Saturday, December 26, 2009

Ice Cream Man: Clint Howard's 2nd Greatest Role, Right Behind Beethoven's 5th.

Ice Cream Man is one hell of a gem. Directed by porno movie director Paul Norman, Clint Howard plays a creepy, deep voiced ice cream man who has had his fair share of psychological problems. While it isn't 100% clear, it seems as though the ice cream man's troubles began after his beloved ice cream man was shot in a shoot out outside of his house. Not sure why there was a shoot out in that little town, why they shot the ice cream man, or why no one else thought it was odd- but sure enough it happened and somewhere along the line, Clint Howard went nuts. So begins the epic saga of Ice Cream Man.

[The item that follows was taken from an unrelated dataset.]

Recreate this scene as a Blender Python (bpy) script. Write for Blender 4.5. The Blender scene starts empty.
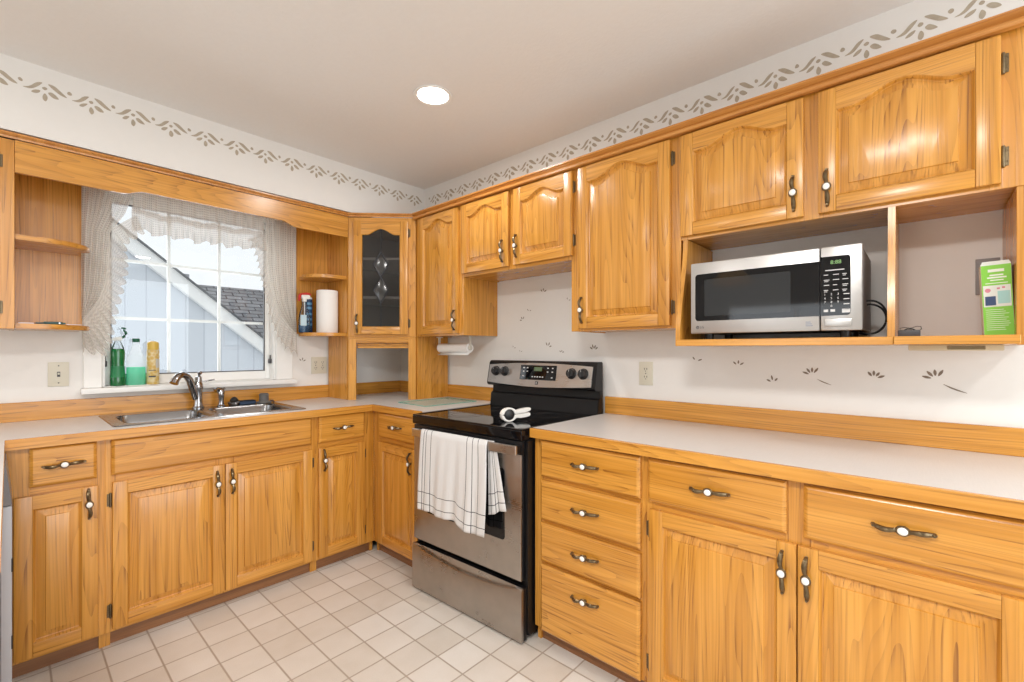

On Wikipedia it claims this movie only received it's cult following fairly recently as many began to love it due to the "unintentional comedy". I'm sorry but if anyone was making this movie in 1995 they had to have known it was funny. Was Clint Howard really sitting in his trailer during filming reaching down to the depths of his soul to try the play the intricate character of the ice cream man? Or was he like.. ummm this shit is ridiculous. If this movie wasn't meant to be a comedy than we should all just stop living right now. Wake up and smell the farce.

So if you haven't figured it out already- this shit is ridiculous. Sleepaway Camp is still better but Ice Cream Man is about one point behind. Which of course means- that it's an amazing movie in my book. Everything is ridiculous- right down to the eyeballs in the rocky road, and the motives of Clint Howard. Logic isn't really an important thing to have when viewing Ice Cream Man- but in all actuality it makes no sense at all. Which is fine because that only makes it better.

Anyways here are some shining moments.


The main little girl comes home to find her Mother speaking in tongues again, rolls her eyes and runs upstairs. Some people's Mom's are alcoholics, some people's parents fight- but luckily for her, The Archangel Gabriel is watching over her house- and possessing her mother every now and then. Also, why is that lamp so big?



The Ice Cream man makes a special delivery to the town slut. Her lover's head shoved in a giant waffle cone. Clint Howard's face is priceless and let's not forget the poor man's face. Looks like Clint whacked off his head while he was trying to expel an enormous dump.



The Ice Cream Man using some human puppets thanks to those generous and completely useless cops. Another classic Clint Howard face, although I'm not sure what's going on with that belt of his...


So yeah, pretty much everything that happens in this movie is worthy of a screen shot but these were my favorites. The movie also has about a thousand spectacular lines. My favorite however is, "Whose the pied piper now, Ice Cream DICK" ...Classic!

This movie is insanely stupid, hilarious, amazing and even a little bit creepy. I haven't decided if it's creepy because Clint Howard is the ultimate creep or because there are just some genuine creepy things happening- I'd wager a guess it's a combination of both. If you ever need a good laugh just pop this one in and keep a look out for- the amazing opening scene, creepy notes of child molestation and suggestive lines that probably have double meanings, the bad padding used on Tuna to make him look fat, and the mere fact that Clint Howard is horrible at looking for people hiding in grocery stores. This movie is truly one of a kind and if anyone tries to tell you otherwise I suggest you find a new person to talk to.

This is a nice compilation of moments, although I question the usage of the word "worst" when describing them. I think they meant to say BEST.

Buy Ice Cream Man at Horror Movie Empire!


I hope someone alerted Chris Columbus to the fact that Ice Cream Man totally ripped off Home Alone right down to the theme song and the MacCauly Culkin look-alike.

5 comments:

deadlydolls said...

My favorite moment is that ridiculous scene, where the little boy wonders "But who will bring the ICE cream?"

Great review and happy holidays!

Andre Dumas said...

Hahah yes! The opening was probably the greatest 3 minutes of my life! Happy Holidays to you as well, : )

Chris H said...

Now you have to check out Evilspeak to complete the Clint trifecta.

Armando H. said...

I remember this movie scaring my oldest cousin back in the day, hahah I like how they made the fat kid wear a pillow inside his shirt =/

Anonymous said...

Keep posting stuff like this i really like it.